Some researchers believe that these icon-painting teams have been schooled in Kratovo. In 14-15th cc. the city prospered because of its rich mines and the metal-working. It was an important spiritual and literary center in the region where a literary school was also established. But it is uncertain whether Kratovo was the artistic center where these icon-painters were schooled as no direct evidence exists.
Condition
Because of the painting’s poor condition, in 1979-1980 a team from the National Institute of Immovable Cultural Heritage decided some of the murals of the southern, northern and eastern walls of the church to be removed urgently. The restoration team included: Albena Mazakova, Boryana and Blagoy Dzhivdzhanovi. They restored the removed fragments and gave them for safe-keeping to the regional Museum of History – Pernik, where they still are today.
The restored frescoes are kept in specially designed boxes and are in excellent condition. The idea of the project developed by the National Institute of Immovable Cultural Heritage is thatt he Mislovshtitsa Monastery be rebuilt and restored. This is why in 1979-1980 only that part of the frescoes was removed that could have not been conserved until its complete restoration.

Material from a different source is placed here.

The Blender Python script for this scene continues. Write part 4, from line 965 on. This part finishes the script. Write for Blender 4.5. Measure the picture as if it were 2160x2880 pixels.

In 2004 other fragments in bad condition were also deposited at the Regional Museum of History – Pernik. The frescoes were removed in the early 1990s and transferred to the church of St. George in Breznik. Some of them were lost due to the bad conservation prior to the transfer to the museum. Another part was restored in 2012 at Conservation and Restoration Department at the National Academy of Art by Antoniya Angelova, Boril Nikolov and Dana Zlatanova. The restored fragments are from the southern wall of the church (the figures of St. Peter of Alexandria, St. Anthony the Great, St. Nicholas and St. John of Rila) and are now part of the exposition at the Regional Museum of History – Pernik.